Ankara Barosu yöneticileri hakkında “halkın bir kesiminin benimsediği dini değerleri aşağılama suçundan” başlatılan soruşturma kapsamında savunmaları istenen 11 baro yöneticisi, Cumhuriyet Başsavcılığına yazılı savunma verdi.

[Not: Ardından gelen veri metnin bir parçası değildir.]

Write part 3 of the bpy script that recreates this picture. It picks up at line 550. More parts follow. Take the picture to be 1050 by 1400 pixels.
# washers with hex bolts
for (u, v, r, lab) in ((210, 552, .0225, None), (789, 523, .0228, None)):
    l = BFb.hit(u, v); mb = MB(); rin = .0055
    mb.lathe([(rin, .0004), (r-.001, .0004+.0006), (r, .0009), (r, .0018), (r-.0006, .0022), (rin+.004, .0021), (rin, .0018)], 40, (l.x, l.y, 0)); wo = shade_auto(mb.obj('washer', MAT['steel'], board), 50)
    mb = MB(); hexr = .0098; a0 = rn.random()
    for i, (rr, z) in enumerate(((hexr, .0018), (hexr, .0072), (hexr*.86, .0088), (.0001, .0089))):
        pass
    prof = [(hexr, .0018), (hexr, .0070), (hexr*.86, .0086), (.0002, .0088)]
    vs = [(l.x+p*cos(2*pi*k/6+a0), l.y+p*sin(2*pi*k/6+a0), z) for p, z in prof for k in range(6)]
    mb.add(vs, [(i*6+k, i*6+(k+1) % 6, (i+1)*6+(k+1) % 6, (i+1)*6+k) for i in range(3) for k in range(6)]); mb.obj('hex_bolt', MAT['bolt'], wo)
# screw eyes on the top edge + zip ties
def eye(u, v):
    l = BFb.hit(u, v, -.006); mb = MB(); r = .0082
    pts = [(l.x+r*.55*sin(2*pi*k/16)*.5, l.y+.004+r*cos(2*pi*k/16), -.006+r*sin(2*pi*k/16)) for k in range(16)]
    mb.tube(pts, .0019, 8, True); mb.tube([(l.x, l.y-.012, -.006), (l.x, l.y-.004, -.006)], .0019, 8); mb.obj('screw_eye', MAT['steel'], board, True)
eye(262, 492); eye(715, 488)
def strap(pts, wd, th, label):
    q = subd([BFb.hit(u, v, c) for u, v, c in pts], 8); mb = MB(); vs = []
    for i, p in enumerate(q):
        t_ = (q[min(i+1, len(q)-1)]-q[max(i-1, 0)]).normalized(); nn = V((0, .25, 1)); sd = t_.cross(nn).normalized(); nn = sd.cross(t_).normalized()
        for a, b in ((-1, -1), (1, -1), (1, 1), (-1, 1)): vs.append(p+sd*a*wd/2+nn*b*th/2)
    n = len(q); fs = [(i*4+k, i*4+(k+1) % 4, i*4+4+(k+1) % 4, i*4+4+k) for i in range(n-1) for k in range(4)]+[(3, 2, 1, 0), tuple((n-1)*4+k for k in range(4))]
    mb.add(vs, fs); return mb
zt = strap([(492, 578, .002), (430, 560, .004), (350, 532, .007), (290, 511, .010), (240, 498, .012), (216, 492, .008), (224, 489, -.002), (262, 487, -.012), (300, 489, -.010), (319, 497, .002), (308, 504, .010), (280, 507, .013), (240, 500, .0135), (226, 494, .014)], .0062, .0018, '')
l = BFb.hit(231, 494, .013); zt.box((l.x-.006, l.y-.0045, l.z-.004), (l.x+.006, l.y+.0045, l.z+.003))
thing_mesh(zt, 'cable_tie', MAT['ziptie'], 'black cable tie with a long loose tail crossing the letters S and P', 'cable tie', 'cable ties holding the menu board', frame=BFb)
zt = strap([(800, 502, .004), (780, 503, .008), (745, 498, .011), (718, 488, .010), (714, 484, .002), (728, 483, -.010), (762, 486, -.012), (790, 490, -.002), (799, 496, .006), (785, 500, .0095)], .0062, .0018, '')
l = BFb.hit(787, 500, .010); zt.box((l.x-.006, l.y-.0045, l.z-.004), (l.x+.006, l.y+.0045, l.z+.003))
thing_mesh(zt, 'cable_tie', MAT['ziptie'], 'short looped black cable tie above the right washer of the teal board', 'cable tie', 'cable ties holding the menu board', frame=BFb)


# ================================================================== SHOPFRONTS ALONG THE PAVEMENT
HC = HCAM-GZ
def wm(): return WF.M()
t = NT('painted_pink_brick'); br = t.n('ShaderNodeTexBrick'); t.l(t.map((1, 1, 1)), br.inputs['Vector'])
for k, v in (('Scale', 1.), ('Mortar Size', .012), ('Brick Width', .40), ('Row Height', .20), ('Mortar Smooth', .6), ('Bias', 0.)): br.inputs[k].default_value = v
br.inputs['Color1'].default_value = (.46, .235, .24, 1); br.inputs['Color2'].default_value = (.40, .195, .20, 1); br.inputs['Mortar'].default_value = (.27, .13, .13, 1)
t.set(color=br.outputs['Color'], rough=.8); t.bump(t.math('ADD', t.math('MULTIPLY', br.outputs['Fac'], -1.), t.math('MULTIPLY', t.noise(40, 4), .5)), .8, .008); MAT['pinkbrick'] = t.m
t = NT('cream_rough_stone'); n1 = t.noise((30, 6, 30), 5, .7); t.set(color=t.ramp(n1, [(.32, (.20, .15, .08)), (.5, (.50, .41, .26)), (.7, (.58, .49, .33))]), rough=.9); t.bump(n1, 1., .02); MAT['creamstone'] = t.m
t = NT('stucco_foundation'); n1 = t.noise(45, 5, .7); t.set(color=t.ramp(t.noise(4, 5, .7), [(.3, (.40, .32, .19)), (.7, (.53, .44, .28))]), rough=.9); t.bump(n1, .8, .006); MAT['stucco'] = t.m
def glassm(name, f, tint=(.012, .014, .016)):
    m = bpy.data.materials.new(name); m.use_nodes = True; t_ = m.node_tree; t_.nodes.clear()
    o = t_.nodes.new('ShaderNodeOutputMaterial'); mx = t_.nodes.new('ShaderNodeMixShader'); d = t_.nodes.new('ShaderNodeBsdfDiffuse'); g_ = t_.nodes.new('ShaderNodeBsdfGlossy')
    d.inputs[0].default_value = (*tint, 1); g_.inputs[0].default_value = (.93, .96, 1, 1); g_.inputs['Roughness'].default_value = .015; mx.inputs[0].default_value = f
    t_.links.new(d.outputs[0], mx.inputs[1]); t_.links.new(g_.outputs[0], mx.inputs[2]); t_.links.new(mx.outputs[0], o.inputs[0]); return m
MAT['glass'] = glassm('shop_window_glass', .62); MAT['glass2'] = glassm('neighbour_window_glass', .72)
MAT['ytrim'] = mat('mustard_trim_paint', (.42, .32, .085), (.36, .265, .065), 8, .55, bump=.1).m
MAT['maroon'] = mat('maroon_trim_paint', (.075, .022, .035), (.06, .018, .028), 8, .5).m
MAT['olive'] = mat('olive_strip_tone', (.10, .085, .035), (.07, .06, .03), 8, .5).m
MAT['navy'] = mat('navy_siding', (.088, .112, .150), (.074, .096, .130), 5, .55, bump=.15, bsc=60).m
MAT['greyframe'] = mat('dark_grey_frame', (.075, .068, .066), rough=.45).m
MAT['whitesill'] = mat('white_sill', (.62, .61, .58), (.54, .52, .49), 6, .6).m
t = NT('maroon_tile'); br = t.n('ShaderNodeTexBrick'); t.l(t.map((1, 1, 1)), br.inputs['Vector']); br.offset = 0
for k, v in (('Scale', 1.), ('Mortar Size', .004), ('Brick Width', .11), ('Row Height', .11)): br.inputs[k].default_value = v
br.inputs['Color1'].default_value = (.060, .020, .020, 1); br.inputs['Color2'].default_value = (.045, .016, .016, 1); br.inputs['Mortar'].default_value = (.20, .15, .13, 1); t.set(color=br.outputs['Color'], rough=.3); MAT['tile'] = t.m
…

"Basın açıklamamızda suç unsuru yoktur"
Gazete Duvar'dan Müzeyyen Yüce'nin haberine göre Ankara Barosu tarafından yapılan savunmada, soruşturmaya konu olan basın açıklamasının hiçbir suç teşkil etmediğine dikkat çekildi. Açıklamanın dini değerlere karşı değil, Ali Erbaş’ın kişisel yorumlarına karşı yapıldığı hatırlatılarak, “Diyanet İşleri Başkanı Ali Erbaş, hutbesinde cinsel yönelimi ve hukukta suç sayılmayan nikâhsız yaşam tercihleri nedeniyle bir kısım insanları hastalıklı olarak nitelendirerek topluma bu kişilere karşı mücadele çağrısında bulundu. Yönetim Kurulumuzca yapılan açıklama da dini değerlere karşı değil, Ali Erbaş’ın kişisel yorumlarının Anayasa ve ülkemizin taraf olduğu Uluslararası sözleşmelere aykırı olmasından kaynaklanmaktadır. Zira meşruiyetini Türkiye Cumhuriyeti Anayasası’ndan alan bir kurumun başında bulunan bir şahsın, eşcinsel olduğu ya da nikâhsız yaşama tercihi gerekçesiyle insanları ötekileştirmesi ve ayrıştırması, yaşadığımız dönemde ve hukuk sistemimizde kabul edilebilir bir durum değildir” ifadesi kullanıldı.
Savunmada, şu ifadelere yer verildi:
“Cinsiyetin ve nikâhsız yaşama tercihinin de aralarında bulunduğu bir takım sebeplere dayalı olarak ayrım yapılmaması anayasal bir güvenceye kavuşturulmuştur. Ali Erbaş’ın hutbesinde cinsel yönelimi ve nikâhsız yaşama tercihi nedeniyle hastalık taşıyıcısı olarak nitelendirdiği toplumun bir kesimine karşı ötekileştirici ve ayrıştırıcı söylemi ile mücadele çağrısında bulunması Anayasanın 14 ve 136. maddelerinin yanı sıra İstanbul Sözleşmesi ile Türk Ceza Kanunu’nun 216/2. maddesini ihlal etmiştir. Yani herhangi bir dini değer kesinlikle hedef alınmamıştır. Aksine, Anayasa, Uluslararası sözleşmeler ve Avukatlık Kanunu’nca tarafımıza yüklenen görev gereği, kutsal dini değerlerle, ötekileştirici, ayrıştırıcı kişisel yorumlara dayalı söylemlerin yan yana getirilmesine karşı çıkılmıştır.”
Diyanet İşleri Başkanı Erbaş’a yönelik işlendiği iddia edilen hararet suçunu da reddeden Ankara Barosu, basın açıklamasının ifade özgürlüğü ve eleştiri kapsamına girdiğini belirterek savunmasında “Açıklama, Prof. Dr. Ali Erbaş’ın şahsına yönelik bir aşağılama amacı taşımayıp, Anayasa ve kanunlara açıkça aykırı nitelikteki açıklamasına yönelik bir eleştiri niteliğindedir. Avrupa İnsan Hakları Mahkemesi ve Anayasa Mahkemesi’nin sayısız kararında belirtildiği üzere, ifade özgürlüğü ya da eleştiri hakkının kullanılması kapsamında sarsıcı fikirlerin de demokratik toplumun, çoğulculuğun ve hoşgörünün gereği sayılarak korunması esastır” ifadesini kullandı.
Ayrıca savunmada, “Toplumdaki belirli gruplara hakaret ederek, bu grupları alay konusu hâline getirerek veya bu gruplara karşı iftira ederek yapılan saldırılar için söylemler nefret söylemi olarak nitelendirilmesi için yeterlidir. Her şeyden önce belirtmek gerekir ki; basın açıklamamızda suç unsuru yoktur. Söz konusu basın açıklaması, cinsel yönelimi ve nikahsız yaşam tercihi nedeniyle insanlığın bir kesimine yönelik nefret söyleminin eleştirilmesinden ibarettir” denildi.